It’s been in many of the main news outlets. Many Canadian scientists are signing a letter of protest to the Prime Minister on a website called “Don’t leave Canada Behind.” The letter bemoans the cuts to NSERC and CIHR, as well as earmarking money for specific (business and finance) research. NSERC cuts are already affecting the types of library services that will be offered by CISTI. (Here are 10 things you can do for CISTI)
The damage that these cuts will cause are compounded by a scientific culture that is already “becoming too conservative and constrained by social pressure and the demands of rapid and easily measured returns.” There is a great article in PhysicsWorld called “In search of the black swans” that looks at the stiffling culture of result-focused science. Here are a few good sections:
(…) modern science is in danger of losing its creativity unless we can find a systematic way to build a more risk-embracing culture.
The voices making this argument vary widely.

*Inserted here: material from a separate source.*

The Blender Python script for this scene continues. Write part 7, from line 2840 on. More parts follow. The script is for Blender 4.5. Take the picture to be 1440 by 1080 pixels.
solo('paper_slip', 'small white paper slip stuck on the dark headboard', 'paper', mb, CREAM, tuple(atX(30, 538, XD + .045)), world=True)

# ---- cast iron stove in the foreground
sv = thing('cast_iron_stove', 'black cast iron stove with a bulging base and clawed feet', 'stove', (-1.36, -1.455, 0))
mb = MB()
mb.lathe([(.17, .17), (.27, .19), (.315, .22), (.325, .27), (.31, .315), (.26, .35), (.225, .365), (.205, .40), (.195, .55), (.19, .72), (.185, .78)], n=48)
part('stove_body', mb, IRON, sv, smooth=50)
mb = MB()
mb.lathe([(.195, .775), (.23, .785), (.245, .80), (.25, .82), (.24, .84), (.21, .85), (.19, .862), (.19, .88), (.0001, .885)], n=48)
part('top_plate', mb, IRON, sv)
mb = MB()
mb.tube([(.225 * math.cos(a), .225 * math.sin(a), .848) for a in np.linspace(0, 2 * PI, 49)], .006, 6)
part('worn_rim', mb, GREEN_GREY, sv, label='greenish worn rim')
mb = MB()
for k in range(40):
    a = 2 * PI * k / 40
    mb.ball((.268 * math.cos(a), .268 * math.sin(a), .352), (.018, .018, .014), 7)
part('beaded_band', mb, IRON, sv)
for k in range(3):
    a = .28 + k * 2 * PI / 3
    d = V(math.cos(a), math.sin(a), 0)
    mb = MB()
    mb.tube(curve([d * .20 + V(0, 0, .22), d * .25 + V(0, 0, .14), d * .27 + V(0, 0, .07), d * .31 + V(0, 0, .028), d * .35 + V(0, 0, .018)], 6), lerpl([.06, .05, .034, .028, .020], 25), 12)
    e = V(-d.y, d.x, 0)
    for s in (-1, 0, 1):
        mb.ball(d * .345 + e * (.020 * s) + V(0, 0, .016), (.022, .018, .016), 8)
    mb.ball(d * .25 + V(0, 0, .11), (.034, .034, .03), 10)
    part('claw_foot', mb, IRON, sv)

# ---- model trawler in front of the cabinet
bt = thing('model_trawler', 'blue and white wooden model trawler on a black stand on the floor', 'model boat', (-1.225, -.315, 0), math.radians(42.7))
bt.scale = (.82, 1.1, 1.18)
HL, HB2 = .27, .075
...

For example, the physicist Geoffrey West, who is currently president of the Santa Fe Institute (SFI) in New Mexico, US, points out that in the years following the Second World War, US industry created a steady stream of paradigm-changing innovations, including the transistor and the laser, and it happened because places such as Bell Labs fostered a culture of enormously free innovation. “They brought together serious scientists — physicists, engineers and mathematicians — from across disciplines”, says West, “and created a culture of free thinking without which it’s hard to imagine how these ideas could have come about.”

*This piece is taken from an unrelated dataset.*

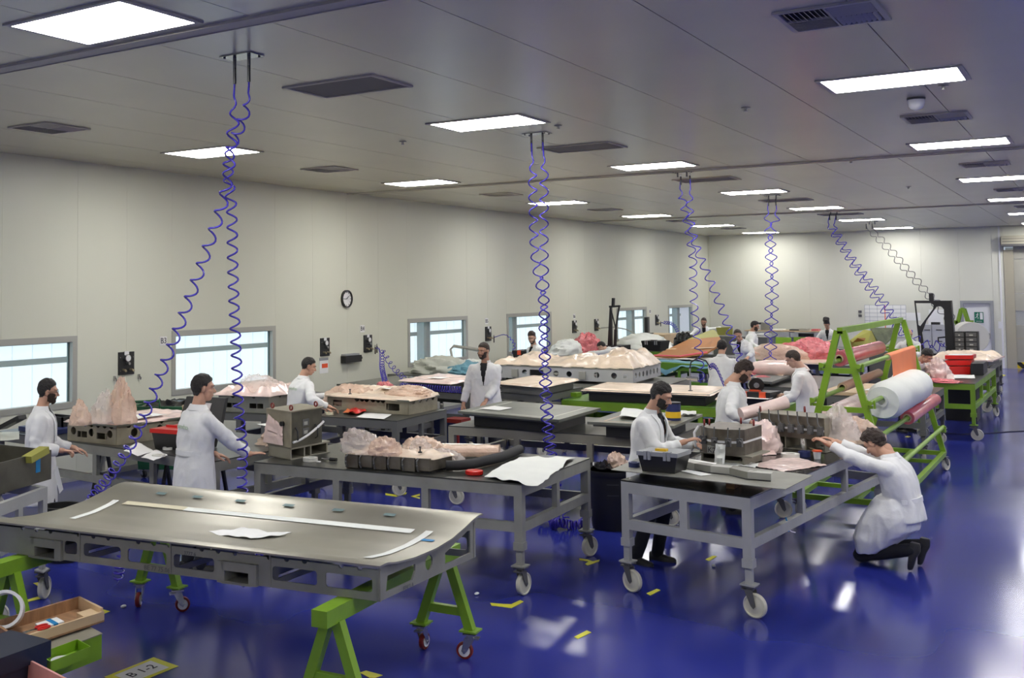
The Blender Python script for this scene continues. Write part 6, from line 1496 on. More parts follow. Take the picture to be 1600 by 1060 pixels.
part('brace', MB().beam(S2(967.5, 479), S2(962, 515), .04, .03), 'black', t); part('brace', MB().beam(S2(962, 515), S2(961, 545), .06, .06), 'black', t); part('brace', MB().beam(S2(955, 485), S2(962, 513), .03, .02), 'black', t)
part('foot', MB().aabb(x0 - .2, x0 + .25, yK2 - .1, yK2 + .6, .962, 1.16), 'black', t)
# ---------------------------------------------------------------- benches left of centre, far
V_ = Fr((-12.0, 22.7, 0), (-10.55, 22.7, 0), (-10.5, 27.7, 0)); table('long bench against the window wall under the sixth air panel', V_, .96, 'gpaintdark', posts=(1, 2), seed=77)
t = thing('black_tray', 'shallow black tray with white cloths in front of the bent man', 'tray', (-11.1, 24.6, .962)); part('tray', MB().aabb(-11.7, -10.65, 23.6, 25.6, .963, 1.03), 'black', t)
crumple('pile of white cloth in the black tray', (-11.2, 24.9, 1.032), .4, .75, .42, 'whitecloth', 93, cat='cloth', name='cloth_heap', peaks=.5)
tq = Fr((-11.6, 22.85, 0), (-10.95, 22.85, 0), (-10.95, 23.4, 0)); toolbox('open black toolbox with orange corners at the left end of the black tray', tq, .962, .26, latch='redorange')
crumple('heap of red pink film behind the tall narrow black frame', (-11.2, 26.2, .962), .38, .55, .55, 'filmpink', 95)
q = W(985, 549, 1.0); tq = Fr((-10.45, 28.4, 0), (-9.7, 28.4, 0), (-9.7, 29.0, 0))
S1 = Fr((-9.35, 25.3, 0), (-7.35, 24.7, 0), (-7.35, 28.1, 0)); table('green bench with blue cloth in the far left middle', S1, .90, 'greendark', top='green', posts=(1, 2), seed=79, rail=.16)
S2_ = Fr((-12.0, 28.3, 0), (-9.5, 28.3, 0), (-9.5, 31.0, 0)); table('far bench with white cloths below the fifth window', S2_, .96, 'greendark', posts=(1, 1), seed=81)
tq = Fr((-10.5, 28.4, 0), (-9.95, 28.35, 0), (-9.9, 28.9, 0)); toolbox('black toolbox beside the red film, right of the tall narrow frame', tq, .962, .27)
crumple('large heap of white cloth below the fifth window', (-10.9, 29.8, .962), .9, .8, .45, 'whitecloth', 97, cat='cloth', name='cloth_heap', peaks=.5)
crumple('black and white crumpled bag beside the white cloth heap', (-9.9, 30.3, .962), .35, .35, .45, 'blackgloss', 99, cat='bag', name='plastic_bag')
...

Unfortunately, today’s academic and corporate cultures seem to be moving in the opposite direction, with practices that stifle risk-taking mavericks who have a broad view of science. At universities and funding agencies, for example, tenure and grant committees take decisions based on narrow criteria (focusing on publication lists, citations and impact factors) or on specific plans for near-term results, all of which inherently favour those working in established fields with well-accepted paradigms. In recent years, tightening business practices and efforts to improve efficiency have also driven corporations in a similar direction. “That may be fine in the accounting department,” says West, “but it’s squeezing the life out of innovation.”
(…)
The result, he suggests, is that science is becoming less a “bottom-up” enterprise of free-wheeling exploration — energized by the kind of thinking that led Einstein to relativity — and more a “top-down” process strongly constrained by social conformity, with scientific funding following along fashionable lines.